Copy every line from the data below in which the string "scene" can be found.

----- Data section

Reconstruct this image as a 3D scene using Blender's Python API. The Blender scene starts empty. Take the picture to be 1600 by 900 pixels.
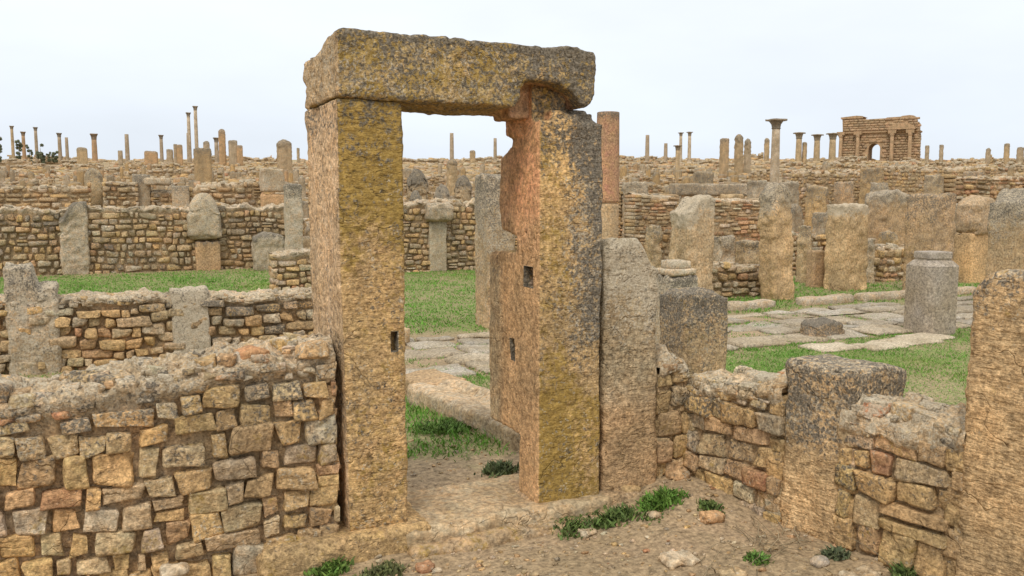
import bpy, math, random
import numpy as np
from mathutils import Matrix, Vector

# ------------------------------------------------------------------ camera, sky, sun
SC = bpy.context.scene
COL = SC.collection
FPX = 1350.0; TH = math.radians(25.5); PT = math.radians(6.09); EYE = 1.75
cam_d = bpy.data.cameras.new("camera"); cam = bpy.data.objects.new("camera", cam_d); COL.objects.link(cam)
cam_d.sensor_width = 36; cam_d.lens = FPX / 1600 * 36; cam_d.clip_start = 0.05; cam_d.clip_end = 5000
cam.location = (0, 0, EYE); cam.rotation_euler = (math.pi / 2 - PT, 0, -TH)
SC.camera = cam
SC.view_settings.view_transform = 'Standard'
SC.view_settings.look = 'None'
SC.view_settings.exposure = 0.22
SC.view_settings.gamma = 1

SUN_EL = math.radians(52); SUN_AZ = math.radians(222)      # azimuth measured from +Y clockwise: where the sun stands
world = bpy.data.worlds.new("World"); SC.world = world; world.use_nodes = True
wn = world.node_tree; wn.nodes.clear(); L = wn.links.new
def wnode(t, **k):
    n = wn.nodes.new(t)
    for a, b in k.items(): setattr(n, a, b)
    return n
sky = wnode('ShaderNodeTexSky', sky_type='NISHITA', sun_disc=False, sun_elevation=SUN_EL, sun_rotation=SUN_AZ, air_density=1.0, dust_density=2.0)
tc = wnode('ShaderNodeTexCoord'); sp = wnode('ShaderNodeSeparateXYZ'); L(tc.outputs['Generated'], sp.inputs[0])
ramp = wnode('ShaderNodeValToRGB'); L(sp.outputs['Z'], ramp.inputs[0])
cr = ramp.color_ramp
cr.elements[0].position = 0.0; cr.elements[0].color = (.60, .65, .72, 1)
cr.elements[1].position = 1.0; cr.elements[1].color = (1, 1, 1, 1)
for p_, c_ in ((.05, (.64, .69, .76)), (.16, (.72, .76, .81)), (.34, (.80, .83, .87)), (.6, (.92, .94, .97))):
    e = cr.elements.new(p_); e.color = (*c_, 1)
mp = wnode('ShaderNodeMapping'); mp.inputs['Scale'].default_value = (1, 1, 3.2); L(tc.outputs['Generated'], mp.inputs[0])
nz = wnode('ShaderNodeTexNoise'); nz.inputs['Scale'].default_value = 2.1; nz.inputs['Detail'].default_value = 5; nz.inputs['Roughness'].default_value = .5
L(mp.outputs[0], nz.inputs['Vector'])
mr = wnode('ShaderNodeMapRange'); L(nz.outputs[0], mr.inputs[0])
mr.inputs[1].default_value = .3; mr.inputs[2].default_value = .7; mr.inputs[3].default_value = 11.1; mr.inputs[4].default_value = 12.9
sc_ = wnode('ShaderNodeVectorMath', operation='SCALE'); L(ramp.outputs[0], sc_.inputs[0]); L(mr.outputs[0], sc_.inputs['Scale'])
mx = wnode('ShaderNodeMix', data_type='RGBA'); mx.inputs[0].default_value = .9
L(sky.outputs[0], mx.inputs[6]); L(sc_.outputs[0], mx.inputs[7])
bg = wnode('ShaderNodeBackground'); bg.inputs['Strength'].default_value = .1
L(mx.outputs[2], bg.inputs[0]); wo = wnode('ShaderNodeOutputWorld'); L(bg.outputs[0], wo.inputs[0])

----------

Task response:
Reconstruct this image as a 3D scene using Blender's Python API. The Blender scene starts empty. Take the picture to be 1600 by 900 pixels.
SC = bpy.context.scene